Dort bestreitet Bildungsdirektor Karl Fritthum, vor 2022 von den Vorwürfen gewusst zu haben, „insbesondere was Belästigungen betrifft“. Er wolle den Anschuldigungen nachgehen und habe „kein Interesse daran, dass hier irgendetwas unter den Tisch gekehrt wird“, so Fritthum.

Musikschulen: Neue Missbrauchsvorwürfe

Die ZIB hat zusammen mit dem „Falter“ über die Missbrauchsvorwürfe an den niederösterreichischen Musikschulen recherchiert. 40 Betroffene aus neun Schulen berichten mittlerweile von sexuellen Belästigungen, Mobbing und Erniedrigungen.

Gewerkschaft kritisiert Musikschulsystem

Das Musikschulwesen in Niederösterreich ist kommunal organisiert: Gemeinden sind für Personalfragen verantwortlich, die vom Land beauftragte Musik- und Kunstschulmanagement GmbH wickelt Förderungen ab. Da es an mehreren Standorten Probleme gibt, sieht younion-Gewerkschafterin Martina Glatz ein grundsätzliches Problem.

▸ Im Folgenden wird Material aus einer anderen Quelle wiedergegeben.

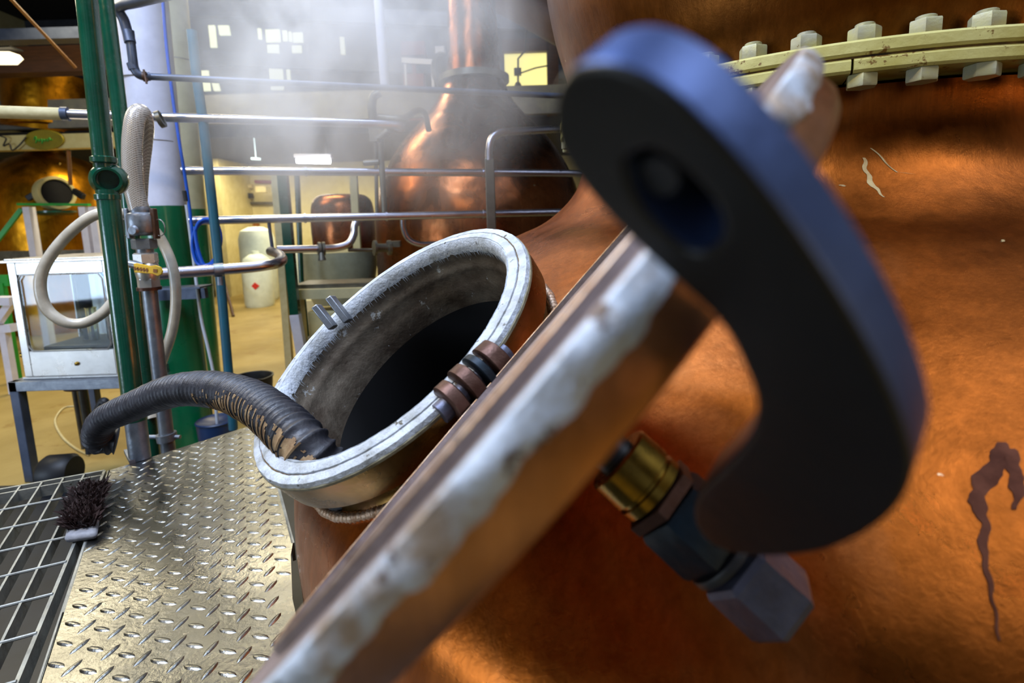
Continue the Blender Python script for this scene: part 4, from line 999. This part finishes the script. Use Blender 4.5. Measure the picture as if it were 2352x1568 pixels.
# far wall fittings
Yw = 10.44
def wbar(n, l, c, pts, r, m, **k): return one(n, MB().tube([onY(x, y, Yw) for x, y in pts], r, 10), m, l, c, **k)
wbar('red_pipe', 'orange red pipe with an upturned end on the far cream wall', 'pipe', [(500, 417), (553, 417), (562, 406)], .035, M_RED)
wbar('red_pipe', 'darker red pipe stub right of the upturned one', 'pipe', [(586, 417), (626, 418)], .032, M_DRED)
wbar('wall_conduit', 'dark conduit running level across the far wall', 'conduit', [(512, 467), (630, 467)], .03, M_BGSTEEL)
wbar('wall_conduit', 'dark conduit stepping down the far wall with two bends', 'conduit', [(563, 472), (571, 572), (533, 580), (534, 655)], .022, M_BLK)
wbar('cable_tray', 'cream cable tray under the orange red pipe', 'cable tray', [(502, 428), (580, 428)], .045, M_LAG)
wbar('black_hydrant', 'black stub riser standing on the floor against the far wall', 'riser', [(536, 640), (537, 668)], .07, M_BLK)
one('switch_box', MB().box(onY(571, 444, Yw), onY(583, 455, Yw)+Vec((0, -.08, 0))), M_BLK, 'small black switch box on the far wall', 'switch', smooth=False)
one('brown_board', MB().prism([onY(575, 495, Yw), onY(590, 495, Yw), onY(606, 592, Yw), onY(584, 592, Yw)], (0, .05, 0)).bar(onY(594, 592, Yw), onY(596, 640, Yw), .05, .04), M_BROWN, 'narrow brown board leaning against the far cream wall', 'board', smooth=False)
cp_ = onY(508, 640, 9.4)
struct('trim_6', MB().box((onY(492, 640, 9.4).x, 9.4, 0), (cp_.x+.16, 10.5, 2.45)), M_WALL, smooth=False)
p = onY(595, 440, 9.9); one('wall_heater', MB().box(onY(586, 428, 9.95), onY(622, 442, 10.15)), M_WALL, 'cream wall unit beneath the darker red pipe', 'heater', smooth=False)
one('leaning_rod', MB().tube([onY(513, 640, 7.8), onZ(536, 726, 0.01)], .02, 8), M_WOOD, 'thin dark rod leaning near the cream partition', 'rod')
# tube lamp
tb = thing('tube_lamp', 'glowing white tube lamp shining through the steam', 'lamp', onY(720, 370, 7.4))
mesh('tube', MB().tube([onY(682, 369, 7.4), onY(758, 370, 7.4)], .035, 16), M_TUBE, tb)
mesh('housing', MB().bar(onY(678, 358, 7.44), onY(762, 359, 7.44), .1, .05), M_COLW, tb, smooth=False)
for x in (690, 750): mesh('hanger', MB().tube([onY(x, 358, 7.44), (onY(x, 358, 7.44).x, 7.44, 2.45)], .008, 8), M_BGSTEEL, tb)
pl = bpy.data.lights.new('tube_glow', 'AREA'); pl.shape = 'RECTANGLE'; pl.size = .5; pl.size_y = .06; pl.energy = 12; pl.color = (.9, .96, 1)
po = link(bpy.data.objects.new('tube_glow', pl)); po.location = onY(720, 385, 7.2); po.rotation_euler = (math.radians(50), 0, 0)
one('tray_lamp', MB().bar(onY(578, 364, 7.4), onY(597, 365, 7.4), .05, .03).bar(onY(588, 364, 7.4), (onY(588, 364, 7.4).x, 7.4, 2.45), .01, .01, (1, 0, 0)), emit('tray glow', 'd8f0f0', 1.5), 'small pale lamp hanging under the dark mezzanine', 'lamp', smooth=False)
# upper windows seen through the steam (behind the mezzanine rail)
wn = 0
def window(x0, y0, x1, y1, Y=10.42, m=None, skew=0):
    global wn; wn += 1
    fr_ = MB(); A_ = onY(x0, y0, Y); B_ = onY(x1, y1, Y)
    if abs(skew): o = struct('window_%d' % wn, MB().prism([onY(x0, y0, Y), onY(x1, y0, Y), onY(x1+skew, y1, Y), onY(x0+skew, y1, Y)], (0, .04, 0)), m or M_PANE, smooth=False)
    else: o = struct('window_%d' % wn, MB().box(A_, B_+Vec((0, .04, 0))), m or M_PANE, smooth=False)
    return o
for r_ in ((591, 65, 600, 89), (609, 68, 643, 95), (648, 70, 659, 93), (662, 73, 669, 94), (672, 75, 695, 96), (617, 148, 649, 184), (657, 150, 666, 184), (613, 103, 640, 122), (670, 105, 692, 120), (622, 199, 650, 205)): window(*r_)
window(780, 85, 789, 124, skew=3)
window(478, 58, 497, 108); window(500, 58, 524, 80, skew=4); window(460, 162, 482, 208); window(486, 190, 500, 208, skew=5)
Yn = 7.9
wy = struct('window_20', MB().box(onY(1158, 119, Yn), onY(1259, 245, Yn)+Vec((0, .03, 0))), M_PANEY, smooth=False)
A_ = onY(1153, 90, Yn-.1); B_ = onY(1262, 250, Yn-.1)
struct('trim_7', MB().box((A_.x, Yn-.1, onY(1200, 118, Yn-.1).z), (B_.x, Yn+.1, A_.z)).box((B_.x-.02, Yn-.1, 2.6), (B_.x+.14, Yn+.1, A_.z+1.0)), M_WOOD, smooth=False)
vv = thing('gate_valve', 'black valve with a wheel and thin pipes silhouetted on the yellow window', 'valve', onY(1190, 212, 7.55))
mesh('valve_body', MB().lathe([(0, 0), (.05, 0), (.06, .06), (.03, .12), (0, .12)], onY(1190, 210, 7.55), (0, 0, 1), 20).obox(onY(1189, 165, 7.55), Vec((.05, 0, 0)), Vec((0, .04, 0)), Vec((0, 0, .045))), M_BLK, vv)
mesh('pipe', MB().tube([(onY(1189, 245, 7.55).x, 7.55, 2.6), onY(1189, 245, 7.55), onY(1190, 180, 7.55), onY(1190, 135, 7.55), onY(1205, 118, 7.55), onY(1210, 60, 7.55)], .014, 8).tube([onY(1195, 168, 7.55), onY(1230, 156, 7.55), onY(1262, 150, 7.55)], .010, 8), M_BLK, vv)
one('hand_wheel', MB().lathe([(0, 0), (.24, 0), (.265, .035), (.24, .07), (0, .07)], onY(1015, 168, 7.45), (1, -.55, 0), 40).tube([onY(1015, 168, 7.47), (onY(1015, 168, 7.47).x, 7.47, 2.6)], .03, 12), M_BGSTEEL, 'grey round disc fixed left of the far still neck', 'wheel')
one('white_shelf', MB().bar(onY(923, 139, 7.6), onY(1000, 144, 7.6), .06, .07).bar(onY(930, 141, 7.62), (onY(930, 141, 7.62).x, 7.62, 2.6), .03, .03, (1, 0, 0)).bar(onY(992, 143, 7.62), (onY(992, 143, 7.62).x, 7.62, 2.6), .03, .03, (1, 0, 0)), M_COLW, 'white level bar left of the grey disc', 'bar', smooth=False)
one('white_cabinet', MB().box(onY(999, 106, 7.9), onY(1025, 150, 8.1)).bar(onY(1012, 150, 8.0), (onY(1012, 150, 8.0).x, 8.0, 2.6), .05, .05, (1, 0, 0)), M_COLW, 'white cabinet above the grey disc', 'cabinet', smooth=False)
one('red_cabinet', MB().box(onY(925, 170, 8.2), (onY(978, 200, 8.4).x, 8.4, 2.6)), M_DRED, 'dark red cabinet on the mezzanine below the white bar', 'cabinet', smooth=False)
one('red_cabinet', MB().box(onY(920, 95, 8.8), onY(980, 134, 9.0)).bar(onY(950, 134, 8.9), (onY(950, 134, 8.9).x, 8.9, 2.6), .06, .06, (1, 0, 0)), M_DRED, 'dark red cabinet above the white bar', 'cabinet', smooth=False)
one('ceiling_duct', MB().tube([onY(1120, -40, 6.2), onY(1300, 60, 6.0)], .22, 24), M_WOOD, 'dark brown duct behind the far still neck under the roof', 'duct')
one('stair_pipe_fittings', MB().tube(smoothpath([onY(x, y, 2.95+max(0, x-925)*.008) for x, y in ((868, 268), (925, 272), (955, 255), (975, 260), (985, 300))], 6), .018, 12), M_BGSTEEL, 'grey branch pipe between the riser and the far still', 'pipe')
for i, (yy, lab) in enumerate(((40, 'dim steel roof girder crossing high behind the steam'), (150, 'lower dim girder on the mezzanine behind the steam'))):
    one('roof_girder', MB().bar(onY(430, yy-18, 9.2), onY(1300, yy+18, 9.2), .12, .22), M_DPIPE, lab, 'girder', smooth=False)

# ================================================================== STEAM
ms, n_, l_, p_ = newmat('steam')
n_.remove(p_)
vol = n_.new('ShaderNodeVolumePrincipled'); vol.inputs['Color'].default_value = (1, 1, 1, 1); vol.inputs['Anisotropy'].default_value = .2
l_.new(vol.outputs[0], n_['Material Output'].inputs['Volume'])
tc = n_.new('ShaderNodeTexCoord')
def steam(name, label, c, ax1, ax2, ax3, dens, sc):
    m2 = ms.copy(); m2.name = name; n = m2.node_tree.nodes; l = m2.node_tree.links
    tc = n.new('ShaderNodeTexCoord'); nz = n.new('ShaderNodeTexNoise'); nz.inputs['Scale'].default_value = sc; nz.inputs['Detail'].default_value = 3; nz.inputs['Distortion'].default_value = .8
    l.new(tc.outputs['Object'], nz.inputs[0])
    rp_ = n.new('ShaderNodeMapRange'); rp_.inputs[1].default_value = .36; rp_.inputs[2].default_value = .72; rp_.inputs[3].default_value = 0.06; rp_.inputs[4].default_value = 1.0; l.new(nz.outputs[0], rp_.inputs[0])
    ln = n.new('ShaderNodeVectorMath'); ln.operation = 'LENGTH'; l.new(tc.outputs['Object'], ln.inputs[0])
    fo = n.new('ShaderNodeMapRange'); fo.interpolation_type = 'SMOOTHSTEP'; fo.inputs[1].default_value = .25; fo.inputs[2].default_value = 1.0; fo.inputs[3].default_value = dens; fo.inputs[4].default_value = 0; l.new(ln.outputs['Value'], fo.inputs[0])
    mu = n.new('ShaderNodeMath'); mu.operation = 'MULTIPLY'; l.new(rp_.outputs[0], mu.inputs[0]); l.new(fo.outputs[0], mu.inputs[1])
    v = [q for q in n if q.type == 'PRINCIPLED_VOLUME'][0]; l.new(mu.outputs[0], v.inputs['Density'])
    mb = MB().lathe([(math.sin(math.pi*i/12), -math.cos(math.pi*i/12)) for i in range(13)], (0, 0, 0), (0, 0, 1), 20)
    o = mesh(name, mb, m2); 
    R = Matrix((ax1, ax2, ax3)).transposed().to_4x4(); o.matrix_world = Matrix.Translation(c) @ R
    tag(o, label, 'steam', None, 'stuff'); return o
cS = W(715, 150, 1.75)
steam('steam_plume', 'white steam drifting up across the background pipes left of the far still', cS, Vec((.52, 0, 0)), Vec((0, .42, 0)), Vec((.05, 0, .66)), 6.5, 2.8)
steam('steam_wisp', 'bluish steam rising in front of the far still neck', W(1010, 130, 1.9), Vec((.46, 0, 0)), Vec((0, .35, 0)), Vec((.05, 0, .72)), 5.0, 3.0)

„Das Musikschulsystem schafft eine Grundlage, wo man Lehrer gut unter Druck setzen kann und wo es zu Machtmissbrauch kommen kann“, so Glatz im Interview in der ZIB2. Dort kritisierte sie nicht nur das kommunal organisierte System der Musikschulen in Niederösterreich, sondern auch das in ihren Augen unzureichende Qualitätsmanagement.